Gambia's President Yahya Jammeh Files for Injunction to Block Successor's Inauguration

Gambia protest in Senegal
People hold placards during a protest in support of Gambia by Senegalese NGOs and civil rights groups, Dakar, December 17, 2016. Gambia's President-elect Adama Barrow is due to be sworn in on Thursday, but outgoing president Yahya Jammeh is resisting the transition. SEYLLOU/AFP/Getty

Gambia's outgoing leader Yahya Jammeh has filed an injunction seeking to block the inauguration of his successor, Adama Barrow, due to take place Thursday.

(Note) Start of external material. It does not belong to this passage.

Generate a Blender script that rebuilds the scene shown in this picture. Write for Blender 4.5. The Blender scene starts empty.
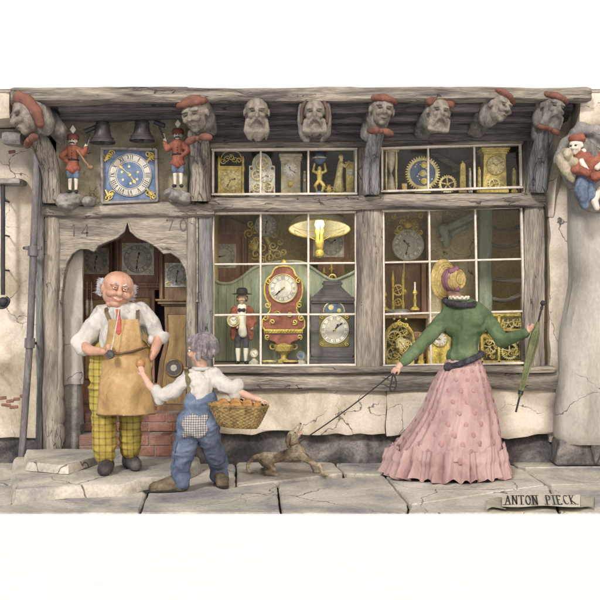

Jammeh has dug in his heels following a shock election defeat in the December 2016 vote. After initially accepting Barrow's victory, Jammeh later performed a U-turn and has filed a Supreme Court appeal against the election result.

Gambia's Supreme Court does not have enough judges to hear the case before May.

The 51-year-old president, who has ruled Gambia since seizing power in 1994, said Sunday that he had applied for an injunction to prevent the country's chief justice, or any other authority, from swearing in Barrow on Thursday.

Jammeh said in a statement that the end of his term is not "carved in stone" and said his appeal must be heard by the Supreme Court before a presidential transition could occur, the BBC reported.

Gambia's Chief Justice said Monday that he would not rule either way on the motion since he was the subject of it, according to a BBC reporter in the Gambian capital Banjul.

Barrow attended the Africa-France summit in the Malian capital Bamako over the weekend, where regional leaders expressed their support for his authority and called upon Jammeh to step down. The president-elect, also 51, is reportedly now in Senegal, where he will remain until the inauguration on Thursday, according to the BBC.

Barrow told Newsweek in December 2016 that he would not seek to prosecute Jammeh over alleged human rights abuses committed during the outgoing president's 22-year reign. Human rights organizations have consistently accused Jammeh of cracking down on political opposition and freedom of speech in Gambia. Jammeh has also made violent threats against LGBT persons in Gambia, previously pledging to "slit the throat" of gay men living in the country.

Nigerian President Muhammadu Buhari and Liberian leader Ellen Johnson Sirleaf traveled to Gambia on Saturday in a last-ditch attempt to mediate a transition, but Jammeh continued to refuse all calls to step down.

Regional body the Economic Community of West African States (ECOWAS) has threatened a military intervention in Gambia should Jammeh fail to recognize the legitimacy of the vote by Thursday, while Nigerian parliamentarians have voted to offer Jammeh asylum in a bid to convince him to leave power.

During Jammeh's rule, Gambia has become one of the main contributors of African migrants traveling to Europe, despite the country having a population of less than 2 million. Between January and November 2016, Gambians made up the fifth-highest nationality arriving in Italy, mostly after crossing the Central Mediterranean.

The U.N. Refugee Agency said Friday that several thousand Gambians, mostly children, have crossed into Senegal—which completely surrounds Gambia apart from the latter's short Atlantic coastline—in the past few weeks as tensions mount ahead of Barrow's inauguration.